No one ever said ALL the muslims hate the US. But out of curiosity, how many different people is the same sign going to be passed to? Sadly, these pictures only show a crowd of about a couple dozen people.

JollyRoger said:
*snip*

(dates of embassy attacks during the Bush Administration)

So in the first 4 years of Bush there were 4 attacks. During the first 4 years of Obama there have been 6.

What will the next 4 years hold in store for us? (waiting for a classic one-liner response).


various sources said:
About previous 'warnings'....

Ok. If Obama is blamed for his failure to act before the attack, then you can also blame Bush for not acting on intelligence briefings regarding 9/11. One would have to be very convincing why one should get the blame and not the other.
 
During the Bush Administration it was popular to blame Clinton. The 911 Commission spread the blame around pretty universally though. Why didn't Carter prevent the Embassy takeover in '79? Why didn't Caesar anticipate the Ides of March? Why didn't the Neanderthals nip that Sapians uprising in the butt? It seems like all leaders underestimate the bad guys until it's too late. By which we mean their advisors/intelligence operatives/wives. And it's not like any of us knuckleheads know any better. Did the New York Times or CNN predict any of this. Did any of you? I didn't notice anything on the Prophecy thread...
 
Ok. If Obama is blamed for his failure to act before the attack,
If you have intelligence that an attack on American missions is imminent within a specific time frame (if this report from The Independent is to be believed), why would you not ramp up security at American missions during that time? Too busy fundraising? Golfing?
 
It's also the basis for the foreign policy of every nation on earth. Even Obama, he is just doing it wrong.

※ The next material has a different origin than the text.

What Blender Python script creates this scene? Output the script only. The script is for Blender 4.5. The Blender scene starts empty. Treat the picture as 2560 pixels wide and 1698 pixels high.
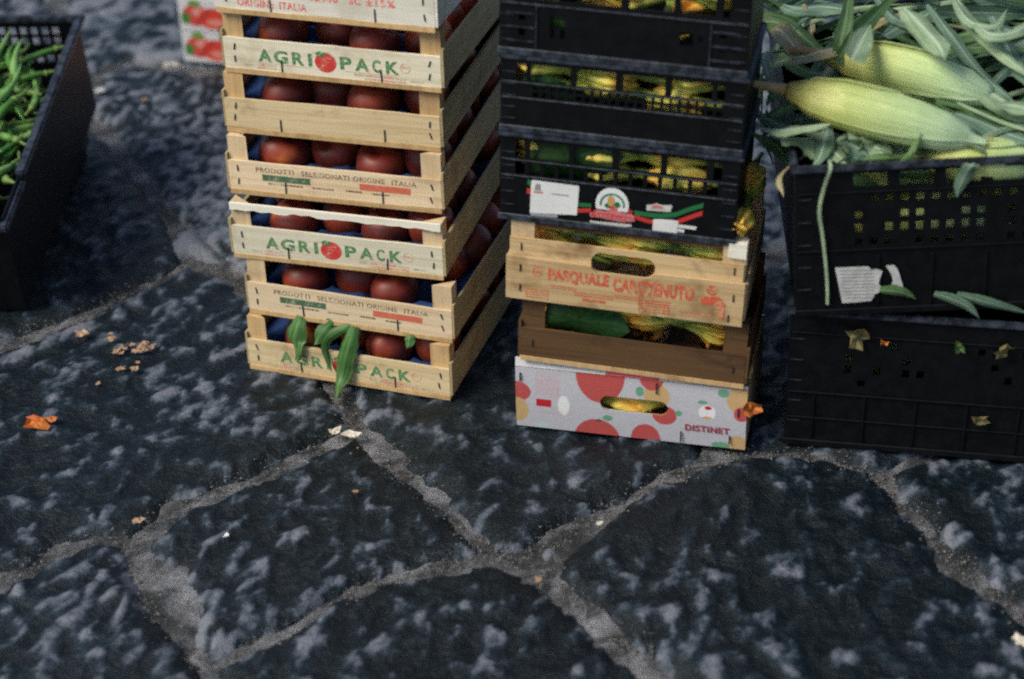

walk quietly but carry a big stick ?
 
I think that this view should be called out for what it is.

It is a reprehensible view. It is a despicable and immoral view. It represents an utter lack of concern for one's fellow man. It represents an abrogation of the most basic of one's moral obligation and an abandonment of human decency. In short, it is a view which should be rejected with all possible force.

If we are to take Dino seriously, we should stand by in the face of genocide. We should do nothing whatever the human cost, as long as it is not in our interests to intervene. If we are to take Dino seriously we should aid and abet governments which kill their own people. We should support and succour such governments just as long as it helps us to do so. Indeed, if we are to take Dino seriously we might as well cut out the middle man; we should yield to restraints in neither war nor politics. If it is in our interests to poison children or massacre cities then are foreign policy should enact just that.

It is on this view, or one very much like it, arguments were made to ignore the genocide in Rwanda. Millions of people have died because people have held the view to which Dino ascribes. If this view had won the day Britain would have massacred Gandhi in 1928 and allied with Germany in 1940. If this view had won the day the US would never have given up the Philippines and there would have been no embargo against Apartheid South Africa. Thankfully, it did not.

Dino has said that there is absolutely no fashion in which foreign policy or military intervention should be governed by morality. That when engaging in such things we should care not a whit for our moral obligations. We should show none of the characteristic moral concern owed our fellow man. His view is like that of the unscrupulous murder, who when asked how he could possibly do the things that he did, wonders aloud how his interlocutor is so blinded by morality not to see the clear light of his own self-interest. In Dino's view nations should act like that; nations should not be blinded by the allure of morality but instead pursue the golden path of self-interest.

As I said, this view should be rejected with all possible force. Anybody with a shred of human decency should discard it as the reprehensible piece of drivel it is. Anyone with an ounce of moral sensibility should leave it, and its exponents, well enough alone.


This is all a really good point. When we have taken the realpolitik approach of only doing what appears to be in our immediate best interest, with no morality in the consideration, in the long run that has rarely turned out to be in our best interest. Morality should always be a consideration, not just because it is the right thing to do, but because it is in our best interest in the long run. It's all well and good to back a Batista instead of a Castro, but eventually a Castro replaces a Batista, and then what have we got?
 
It's also the basis for the foreign policy of every nation on earth. Even Obama, he is just doing it wrong.

That makes it no less disgusting. Say what you will about "reality" and politics, but without principles then what is it all for?
 
Morality should always be a consideration, not just because it is the right thing to do, but because it is in our best interest in the long run.
Then it's not morality, just a more nuanced self-interest. :huh:
 
Egoism?
 
(a protester said...) "I just want to say, how would the Americans feel if films insulting leading Christian figures like the pope or historical figures like Abraham Lincoln were produced?" -CNN coverage

Mohammed vs. Vampires!

That'll balance the books.
 
Thats just how most foreign policy operates. Each nation is fighting for it's best interests in a Darwinist world. Instituitions like the UN are just ineffective tools used by the do gooders to change that.
Emphasis mine.

You do realize that soclal Darwinism was debunked long ago?

If you have intelligence that an attack on American missions is imminent within a specific time frame (if this report from The Independent is to be believed), why would you not ramp up security at American missions during that time? Too busy fundraising? Golfing?
I take it you didn't vote for GWB in 2004?

There are incessant such warnings. They occur on a nearly daily basis. Should the State Department have hired a few more ex-SEAL mercenaries, such as the two other victims were, as a precaution? Wouldn't Republicans have whined about the additional expense?